Power and Efficiency
Grab the output shaft of a PM DC motor with pliers (make sure it’s a small one!) and turn on the power. You will instantly feel the twisting force on the shaft as the energized windings try to attract the permanent magnets inside. If this was one of EcoSpeed’s motors you would feel several pounds (kg) of force trying to pull the pliers out of your hands. As long as you hold the shaft stationary, it is exerting a force but since there’s no shaft motion, there’s no power output. There’s plenty of electrical power going into the motor though. So, the efficiency which is defined as mechanical output power divided by electrical input power is at zero percent.
Allow the shaft to turn slighly and it’s now producing mechanical power. Mechanical power is just twisting force (torque) mulitplied by shaft rotational speed (rpm). As the shaft slowly turns the the torque is about the same as when stationary but the motor is now producing a small amount of power. Efficiency is still very low, only a few percent, because electrical input power is the same.
Now release the shaft and let the motor spin free. If you’ve taken a physics course, you may recall that not only does a current in a wire create a magnetic field, but a wire moving through a magnetic field creates a current in the wire.
As the windings pass through the fields of the permanent magnets, a current is induced which opposes the current that the motor controller is supplying. This induced current increases linearly with rotational speed and at a certain speed the controller can no longer supply enough current to increase the motor speed any further.
This is the peak speed of the motor.

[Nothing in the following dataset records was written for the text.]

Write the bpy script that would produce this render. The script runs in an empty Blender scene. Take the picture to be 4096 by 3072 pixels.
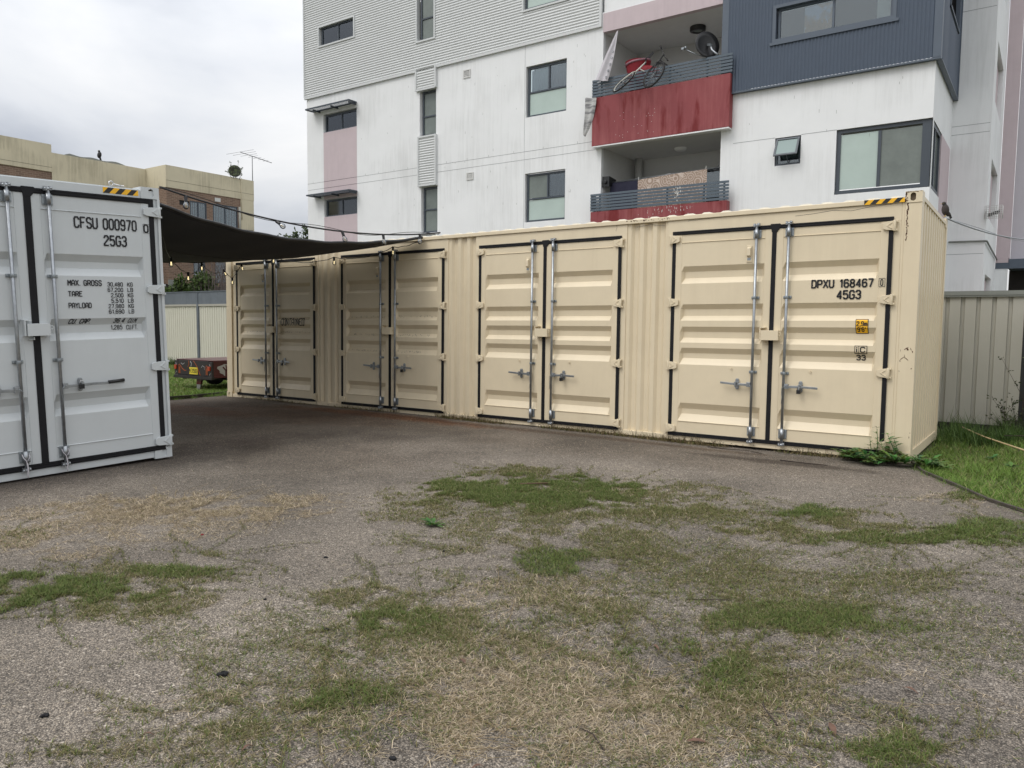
import bpy, bmesh, math, random
import numpy as np
from mathutils import Vector, Matrix, noise as mnoise
rad = math.radians
C = bpy.context.scene.collection
S = bpy.context.scene
random.seed(7); rng = np.random.default_rng(11)

# ---------------------------------------------------------------- camera
CAMLOC = Vector((13.32551, -9.05617, 1.44552))
yaw, pit, roll = -0.6133598, 0.0775631, 0.0090853
f = Vector((math.sin(yaw)*math.cos(pit), math.cos(yaw)*math.cos(pit), -math.sin(pit)))
r0 = Vector((math.cos(yaw), -math.sin(yaw), 0)); u0 = r0.cross(f)
cr = r0*math.cos(roll)+u0*math.sin(roll); cu = -r0*math.sin(roll)+u0*math.cos(roll)
cd = bpy.data.cameras.new('camera'); cam = bpy.data.objects.new('camera', cd); C.objects.link(cam)
cd.sensor_width = 36; cd.lens = 3030.7*36/4096; cd.clip_start = .05; cd.clip_end = 2000
cam.matrix_world = Matrix.Translation(CAMLOC) @ Matrix((cr, cu, -f)).transposed().to_4x4()
S.camera = cam
S.render.resolution_x = 1024; S.render.resolution_y = 768

# ---------------------------------------------------------------- sky, sun, exposure
SUN_EL, SUN_AZ = rad(52), rad(205)          # light from behind the camera, high up
w = bpy.data.worlds.new('World'); S.world = w; w.use_nodes = True
N, Lk = w.node_tree.nodes, w.node_tree.links; N.clear()
def wn(t, **k):
    n = N.new(t)
    for a, b in k.items(): setattr(n, a, b)
    return n
out = wn('ShaderNodeOutputWorld'); bg = wn('ShaderNodeBackground'); bg.inputs[1].default_value = .12
sky = wn('ShaderNodeTexSky', sky_type='NISHITA', sun_disc=False); sky.sun_elevation = SUN_EL; sky.sun_rotation = SUN_AZ
sky.air_density = 1; sky.dust_density = 4
tc = wn('ShaderNodeTexCoord'); mp = wn('ShaderNodeMapping'); mp.inputs['Scale'].default_value = (1, 1, 2.1)
mp.inputs['Location'].default_value = (.35, .1, .25)
ns = wn('ShaderNodeTexNoise'); ns.inputs['Scale'].default_value = 1.55; ns.inputs['Detail'].default_value = 7
ns.inputs['Roughness'].default_value = .5; ns.inputs['Distortion'].default_value = .35
ramp = wn('ShaderNodeValToRGB'); e = ramp.color_ramp.elements
e[0].position = .385; e[0].color = (.56, .595, .665, 1); e[1].position = .58; e[1].color = (1.02, 1.02, 1.02, 1)
m_ = ramp.color_ramp.elements.new(.47); m_.color = (.80, .825, .87, 1)
sep = wn('ShaderNodeSeparateXYZ')
el = wn('ShaderNodeMapRange'); el.inputs['From Min'].default_value = 0.1; el.inputs['From Max'].default_value = 1
el.inputs['To Min'].default_value = 6.5; el.inputs['To Max'].default_value = 15.5       # an overcast sky is brightest overhead
mul = wn('ShaderNodeMixRGB', blend_type='MULTIPLY'); mul.inputs[0].default_value = 1
mix = wn('ShaderNodeMixRGB'); mix.inputs[0].default_value = .93
Lk.new(tc.outputs['Generated'], mp.inputs[0]); Lk.new(mp.outputs[0], ns.inputs['Vector']); Lk.new(ns.outputs['Fac'], ramp.inputs[0])
Lk.new(tc.outputs['Generated'], sep.inputs[0]); Lk.new(sep.outputs['Z'], el.inputs['Value'])
Lk.new(ramp.outputs[0], mul.inputs[1]); Lk.new(el.outputs[0], mul.inputs[2])
Lk.new(sky.outputs[0], mix.inputs[1]); Lk.new(mul.outputs[0], mix.inputs[2])
Lk.new(mix.outputs[0], bg.inputs[0]); Lk.new(bg.outputs[0], out.inputs[0])
sd = bpy.data.lights.new('sun', 'SUN'); sd.energy = 1.1; sd.angle = rad(28); sd.color = (1, .97, .92)
so = bpy.data.objects.new('sun', sd); C.objects.link(so)
so.rotation_euler = Vector((math.sin(SUN_AZ)*math.cos(SUN_EL), math.cos(SUN_AZ)*math.cos(SUN_EL), math.sin(SUN_EL))).to_track_quat('Z', 'Y').to_euler()
S.view_settings.view_transform = 'Standard'; S.view_settings.look = 'None'; S.view_settings.gamma = 1
S.view_settings.exposure = 0.13

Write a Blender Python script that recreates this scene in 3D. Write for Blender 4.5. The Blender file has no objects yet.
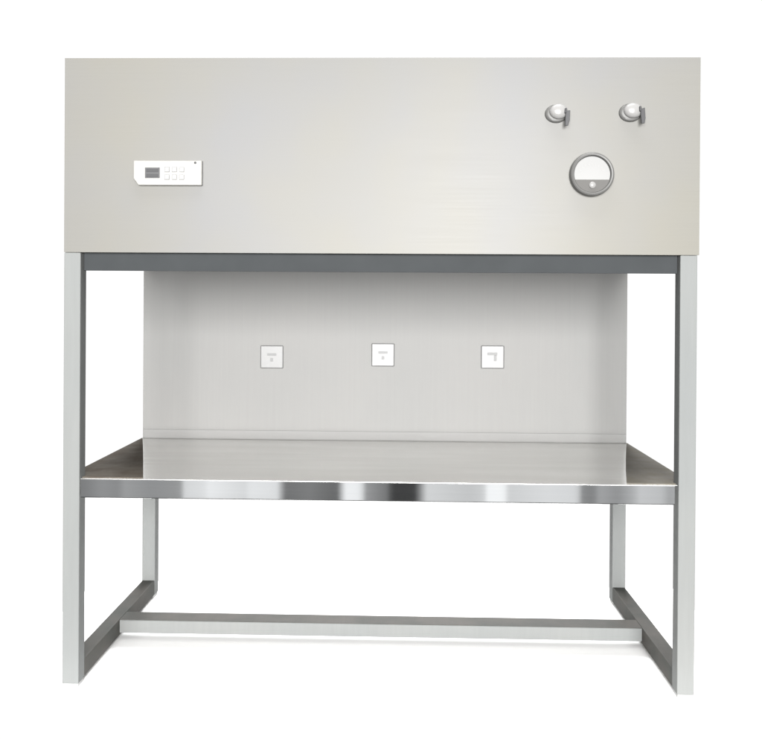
import bpy, bmesh, math, random
from mathutils import Vector, Matrix
random.seed(4)
C = bpy.context.scene.collection
sc = bpy.context.scene
R = math.radians

# ------------------------------------------------------------------ materials
def nt_new(name):
    m = bpy.data.materials.new(name); m.use_nodes = True
    nt = m.node_tree; b = nt.nodes['Principled BSDF']
    return m, nt, b

def N(nt, typ, **kw):
    n = nt.nodes.new(typ)
    for k, v in kw.items(): setattr(n, k, v)
    return n

def mixcol(nt, fac, a, b):
    n = N(nt, 'ShaderNodeMix', data_type='RGBA')
    L = nt.links.new
    if isinstance(fac, float): n.inputs[0].default_value = fac
    else: L(fac, n.inputs[0])
    for s, i in ((a, 6), (b, 7)):
        if isinstance(s, tuple): n.inputs[i].default_value = s + (1,)
        else: L(s, n.inputs[i])
    return n.outputs[2]

def ramp(nt, fac, stops, interp='LINEAR'):
    n = N(nt, 'ShaderNodeValToRGB'); cr = n.color_ramp; cr.interpolation = interp
    while len(cr.elements) < len(stops): cr.elements.new(0.5)
    for e, (p, c) in zip(cr.elements, stops):
        e.position = p; e.color = (c if isinstance(c, tuple) else (c, c, c)) + (1,)
    nt.links.new(fac, n.inputs[0])
    return n.outputs[0]

def noise(nt, scale3, scale=1.0, detail=3, rough=.55):
    tc = N(nt, 'ShaderNodeTexCoord'); mp = N(nt, 'ShaderNodeMapping')
    mp.inputs['Scale'].default_value = scale3
    nt.links.new(tc.outputs['Object'], mp.inputs['Vector'])
    n = N(nt, 'ShaderNodeTexNoise'); n.inputs['Scale'].default_value = scale
    n.inputs['Detail'].default_value = detail; n.inputs['Roughness'].default_value = rough
    nt.links.new(mp.outputs[0], n.inputs['Vector'])
    return n.outputs['Fac']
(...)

At this speed the motor is supplying only enough torque to overcome bearing drag and air resistance. There is none available to drive a load, so even though there’s very little electrical power going in, there’s also no mechanical power coming out. So, efficiency is again zero percent. In between the two extremes power and efficiency vary from zero to a peak and then back to zero again.
If there were no controller, motor torque and winding current would be limited only by the winding resistance of the motor and the reverse current. Current would peak at zero rpm and decrease linearly until the motor reached its peak rpm. If you plotted current and torque against motor rpm, similar to Fig. 1, you would have a straight diagonal line from the upper left of the plot to the lower right. Such a motor would have tremendous starting torque but would be very inefficient. Efficiency wouldn’t go above 50% until half the peak motor speed and wouldn’t peak until about 80% of peak speed. Peak power would be produced at 50% efficiency, i.e. half the electrical power input would be wasted.
To improve efficiency, all motor controllers are designed to limit the peak current that the motor can draw. By limiting current below a certain speed, efficiency is increased. Such a current limited motor can go above 70% efficiency well before half of peak rpm. Fig. 1 shows current plotted against rpm for a conventional current limited motor. A curve such as this would be representative of one of our motors operated by a conventional controller.
Fig. 2. shows the shape of the current vs RPM curve for a motor using variable current limiting. The current is decreased with decreasing rpm below a certain point. This type of current limiting allows even higher efficiencies at the expense of somewhat lower low speed torque and also protects the controller from high stall currents for increased reliability. Because the EcoSpeed Mid-Drive system uses gears to boost torque, it can take advantage of the efficiency of this type of current limiting without losing significant performance. What this type of limiting does is increase average efficiency without affecting peak power, which occurs in the “Current limited by motor” portion of the plot. The EcoSpeed Velociraptor controller can take advantage of this type of current limiting.